Nonostante i lutti provocati e la sconfitta subìta, l’esperienza degli anni Settanta, per la generazione di ventenni che ruota intorno ai centri sociali della sinistra antagonista, è tutt’altro che un modello da respingere. È una storia a cui guardare, e intorno alla quale si è riacceso un interesse. Sempre più frequenti sono gli incontri a cui vengono invitati non solo “maestri” e “ideologi” di quel periodo, ma anche “capi militari”. Le loro “lezioni”, le loro testimonianze, i loro racconti – ascoltati dal vivo o attraverso interventi videoregistrati e immessi nei circuiti underground – sono il verbo che forma le nuove leve della “ribellione sociale”. La linfa culturale e ideologica che continua ad alimentare il sacro fuoco della rivoluzione.
Eppure, nonostante tutto, sono ancora in molti, in troppi, a non accorgersi del pericolo. E chi lo evoca, in presenza anche di segnali inequivocabili, viene accusato di volerlo enfatizzare, gonfiarlo a dismisura perché mosso da antichi riflessi condizionati o da chissà quale calcolo politico. Ma basta frequentare il web per rendersi conto del fascino che esercitano ancora oggi antiche parole d’ordine: si moltiplicano i forum in cui si semina odio, si inneggia alla violenza e si invoca l’annientamento del nemico; e sempre più numerose sono anche le pagine in cui si inneggia ormai apertamente alle Brigate Rosse.

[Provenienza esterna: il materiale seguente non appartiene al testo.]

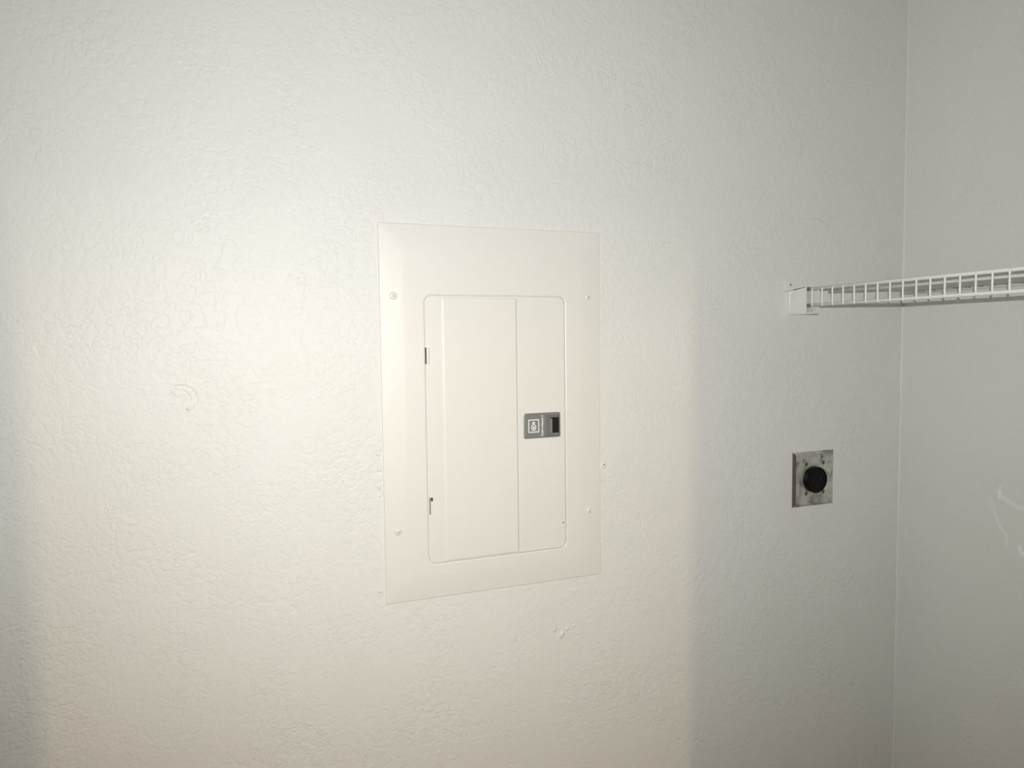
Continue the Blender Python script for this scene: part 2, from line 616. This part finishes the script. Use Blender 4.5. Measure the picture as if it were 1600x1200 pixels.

Certo, non è detto che succeda di nuovo, che la tragedia degli “anni di piombo” sia inevitabilmente destinata a ripetersi. Ma negare che il terreno culturale, politico e ideologico sia ancora fertile, sarebbe da irresponsabili. E confidare esclusivamente nella capacità di prevenzione da parte dello Stato, non sarebbe un buon antidoto. Soprattutto se l’efficienza degli apparati non sarà sorretta da una generale presa di coscienza del pericolo e della necessità di combatterlo alla radice.